12. A system comprising:

a trusted component of a client mobile communications device configured to detect a request for transmitting mobile communications traffic from a content server to a client mobile device, to use, to determine whether criteria for determining mobile communications traffic to be optimized is satisfied for the detected mobile communications traffic, and to share information used for encrypting and decrypting the traffic with the content server; and

an optimization server configured to establish a secure connection between the trusted component of the client mobile communications device and a content server in response to determining that the criteria is satisfied, to authenticate with the trusted component of the client mobile device, and to optimize the mobile communications traffic by applying one or more optimization algorithms to the mobile communications traffic.
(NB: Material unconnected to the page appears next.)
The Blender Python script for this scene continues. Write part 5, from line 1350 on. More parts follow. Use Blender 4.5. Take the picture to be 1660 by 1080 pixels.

13. The system of claim 12, wherein the trusted component is located at a mobile device.

14. The system of claim 12, wherein the trusted component includes one of an socket layer/transport layer security (“SSL/TLS”) stack or a dedicated program.

15. The system of claim 12, wherein the trusted component is configured to provide the criteria to the optimization server based on one or more of: an initiation of the traffic by an application, a destination identifier of the traffic, or a content of the traffic.

16. The system of claim 12, wherein the trusted component is configured to establish the secure connection with the optimization server by establishing one of a secure socket layer (“SSL”) or transport layer security (“TLS”) connection.

17. The system of claim 12, wherein the optimization server includes one of a transparent proxy, web, or a socket secure (“SOCKS”) proxy server.

18. The system of claim 12, wherein the trusted component is configured to route the traffic through the optimization server regardless of whether the criteria is satisfied.

19. The system of claim 12, wherein the optimization server is configured to optimize the mobile communications traffic by optimizing the traffic on demand.

20. A computer program product for secure handling and optimizing of secure socket layer (“SSL”) traffic, said computer program product comprising:

a computer readable storage medium having computer readable program code embodied therewith, the computer readable program code comprising computer readable program code configured to: establish a trusted component in a client mobile communications device by processing encrypted data in decoded form using the trusted component; provide criteria for determining mobile communications traffic to be optimized; detect a request for transmitting mobile communications traffic from a content server to a client mobile device; determine whether the criteria is satisfied for the detected mobile communications traffic; establish a secure connection between a trusted component of the client mobile device and the content server via an optimization server in response to determining that the criteria is satisfied; authenticate the optimization server to the trusted component of the client mobile device; share, by the trusted component, information used by the optimization server for encrypting and decrypting the traffic with the content server; and optimize, by the optimization server, the mobile communications traffic by applying one or more optimization algorithms to the mobile communications traffic.